Marcus is artistic, and insecure around the edges and shy around girls. Enrique is a good-looking, temperamental Lothario who unwittingly emulates his dad -- punching holes in the walls of his bedroom and menacing innocent strangers.

Hernandez, a Puerto Rican-born, Chicago-reared poet now living in Long Beach, succeeds in fleshing out the brothers’ night-and-day personalities and engaging them in believable interactions as they while away summer break the way unemployed teenage boys often do -- getting high and drunk, insulting one another and imagining sexual encounters with women they’ll never date. But when they find their father’s address and drive to his apartment, the boys confront a meek man.
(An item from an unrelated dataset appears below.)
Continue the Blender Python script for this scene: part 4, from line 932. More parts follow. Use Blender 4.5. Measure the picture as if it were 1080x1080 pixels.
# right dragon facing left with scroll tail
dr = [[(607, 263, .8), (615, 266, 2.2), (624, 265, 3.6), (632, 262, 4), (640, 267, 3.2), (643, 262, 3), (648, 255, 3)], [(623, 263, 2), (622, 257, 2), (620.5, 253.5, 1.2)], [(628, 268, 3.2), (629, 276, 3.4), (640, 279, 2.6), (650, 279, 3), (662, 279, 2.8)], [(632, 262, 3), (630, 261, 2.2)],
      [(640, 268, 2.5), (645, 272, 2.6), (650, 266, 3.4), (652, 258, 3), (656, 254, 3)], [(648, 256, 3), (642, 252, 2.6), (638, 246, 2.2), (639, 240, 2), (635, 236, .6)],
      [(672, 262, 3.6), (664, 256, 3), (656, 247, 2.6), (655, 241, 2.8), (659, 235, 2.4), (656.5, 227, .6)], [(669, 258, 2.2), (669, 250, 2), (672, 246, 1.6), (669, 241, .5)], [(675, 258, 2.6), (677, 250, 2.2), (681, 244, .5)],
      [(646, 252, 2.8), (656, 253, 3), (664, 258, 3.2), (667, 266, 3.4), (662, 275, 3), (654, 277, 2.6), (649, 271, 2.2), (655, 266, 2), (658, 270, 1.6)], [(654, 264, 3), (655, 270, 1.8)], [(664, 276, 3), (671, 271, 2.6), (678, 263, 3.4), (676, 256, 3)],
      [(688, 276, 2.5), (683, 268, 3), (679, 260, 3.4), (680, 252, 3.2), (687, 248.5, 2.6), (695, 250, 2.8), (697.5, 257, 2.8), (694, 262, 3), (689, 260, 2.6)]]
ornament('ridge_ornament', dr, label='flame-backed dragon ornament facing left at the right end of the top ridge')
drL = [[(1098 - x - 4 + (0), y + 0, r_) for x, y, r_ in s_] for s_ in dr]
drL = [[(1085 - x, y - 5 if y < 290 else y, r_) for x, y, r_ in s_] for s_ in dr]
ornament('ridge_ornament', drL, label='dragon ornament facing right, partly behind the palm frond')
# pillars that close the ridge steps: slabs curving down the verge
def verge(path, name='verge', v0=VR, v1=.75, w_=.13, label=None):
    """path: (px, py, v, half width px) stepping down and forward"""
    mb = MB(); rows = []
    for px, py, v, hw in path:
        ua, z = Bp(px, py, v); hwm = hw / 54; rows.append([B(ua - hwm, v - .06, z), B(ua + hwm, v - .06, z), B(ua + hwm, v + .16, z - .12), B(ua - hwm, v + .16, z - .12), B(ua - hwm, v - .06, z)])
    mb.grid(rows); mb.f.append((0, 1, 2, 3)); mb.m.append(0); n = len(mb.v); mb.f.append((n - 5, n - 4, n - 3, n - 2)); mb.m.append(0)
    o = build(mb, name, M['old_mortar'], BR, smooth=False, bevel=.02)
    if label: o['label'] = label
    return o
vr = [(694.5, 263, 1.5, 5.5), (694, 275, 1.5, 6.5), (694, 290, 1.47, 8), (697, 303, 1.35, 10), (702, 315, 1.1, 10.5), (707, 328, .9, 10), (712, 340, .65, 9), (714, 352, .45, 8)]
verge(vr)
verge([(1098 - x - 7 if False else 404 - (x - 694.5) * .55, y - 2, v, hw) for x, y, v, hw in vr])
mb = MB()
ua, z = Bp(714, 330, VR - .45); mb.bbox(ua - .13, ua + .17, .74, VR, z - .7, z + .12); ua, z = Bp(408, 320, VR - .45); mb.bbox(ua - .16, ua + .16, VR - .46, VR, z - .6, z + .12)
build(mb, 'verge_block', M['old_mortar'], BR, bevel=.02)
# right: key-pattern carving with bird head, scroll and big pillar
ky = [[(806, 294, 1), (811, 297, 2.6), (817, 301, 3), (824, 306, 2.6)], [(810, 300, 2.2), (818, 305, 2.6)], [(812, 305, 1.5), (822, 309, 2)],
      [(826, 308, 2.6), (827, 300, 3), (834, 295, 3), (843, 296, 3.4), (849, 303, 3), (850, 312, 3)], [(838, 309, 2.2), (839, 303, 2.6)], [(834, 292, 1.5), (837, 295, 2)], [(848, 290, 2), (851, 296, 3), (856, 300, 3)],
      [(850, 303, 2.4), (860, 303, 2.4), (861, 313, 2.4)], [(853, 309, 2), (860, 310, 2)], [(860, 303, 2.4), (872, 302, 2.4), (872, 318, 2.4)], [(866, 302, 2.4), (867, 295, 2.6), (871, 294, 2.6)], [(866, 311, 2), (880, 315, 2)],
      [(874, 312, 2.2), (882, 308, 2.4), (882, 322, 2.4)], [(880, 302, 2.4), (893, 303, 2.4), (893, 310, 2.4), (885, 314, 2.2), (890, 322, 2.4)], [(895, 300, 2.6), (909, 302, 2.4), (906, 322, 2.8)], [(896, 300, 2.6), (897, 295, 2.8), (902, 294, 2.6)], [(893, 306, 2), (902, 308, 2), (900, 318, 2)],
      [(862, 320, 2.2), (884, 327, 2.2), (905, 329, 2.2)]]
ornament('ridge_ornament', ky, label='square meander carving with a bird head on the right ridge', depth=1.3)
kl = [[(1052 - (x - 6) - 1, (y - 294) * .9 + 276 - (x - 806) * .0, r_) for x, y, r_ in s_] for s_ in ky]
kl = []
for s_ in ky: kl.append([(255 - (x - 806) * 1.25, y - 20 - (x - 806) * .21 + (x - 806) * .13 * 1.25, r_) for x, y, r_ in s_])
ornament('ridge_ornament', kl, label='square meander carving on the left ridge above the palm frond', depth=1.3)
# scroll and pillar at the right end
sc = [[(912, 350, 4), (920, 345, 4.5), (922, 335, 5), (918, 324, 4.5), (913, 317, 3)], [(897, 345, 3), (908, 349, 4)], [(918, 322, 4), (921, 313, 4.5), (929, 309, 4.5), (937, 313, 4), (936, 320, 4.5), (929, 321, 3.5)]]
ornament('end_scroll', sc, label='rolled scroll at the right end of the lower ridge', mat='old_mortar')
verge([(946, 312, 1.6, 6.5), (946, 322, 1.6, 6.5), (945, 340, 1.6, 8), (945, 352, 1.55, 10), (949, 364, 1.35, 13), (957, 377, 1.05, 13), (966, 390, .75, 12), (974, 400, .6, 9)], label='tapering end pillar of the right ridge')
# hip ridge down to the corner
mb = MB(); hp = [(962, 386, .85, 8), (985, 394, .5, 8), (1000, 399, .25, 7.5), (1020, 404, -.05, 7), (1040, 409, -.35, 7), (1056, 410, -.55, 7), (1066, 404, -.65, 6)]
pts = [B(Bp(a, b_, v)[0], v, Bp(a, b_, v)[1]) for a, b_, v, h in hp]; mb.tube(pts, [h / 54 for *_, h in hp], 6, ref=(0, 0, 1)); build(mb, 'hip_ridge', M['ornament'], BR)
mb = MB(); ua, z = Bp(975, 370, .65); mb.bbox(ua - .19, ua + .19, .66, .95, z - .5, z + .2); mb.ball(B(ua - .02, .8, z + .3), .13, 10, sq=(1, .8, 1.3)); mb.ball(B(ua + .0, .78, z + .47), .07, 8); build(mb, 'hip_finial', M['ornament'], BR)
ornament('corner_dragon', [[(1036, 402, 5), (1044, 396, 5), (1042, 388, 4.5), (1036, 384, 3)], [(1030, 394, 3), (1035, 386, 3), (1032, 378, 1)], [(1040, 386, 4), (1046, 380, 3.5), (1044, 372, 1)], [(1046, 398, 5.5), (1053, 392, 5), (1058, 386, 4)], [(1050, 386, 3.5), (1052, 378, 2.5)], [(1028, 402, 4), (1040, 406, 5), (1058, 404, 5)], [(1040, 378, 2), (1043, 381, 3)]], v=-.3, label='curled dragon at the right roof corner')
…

Enrique recounts abuse after abuse, but the dad acts as if he’s taken a Valium. He merely agrees and apologizes, turning what should have been a climax into an unrealistic, emotionless letdown. For a scene in which a gun is waved, there is no emotional punch, especially when Dad “casually took the gun out of his hand as if Enrique were passing him a television remote.”

The last two chapters attempt to explain what happened, but only symbolically, with a pair of wounded animal metaphors that don’t really tell us anything. In the end, “Suckerpunch” fails to live up to its name. Hernandez took a powerful concept, but instead of dealing the blow, he ducked.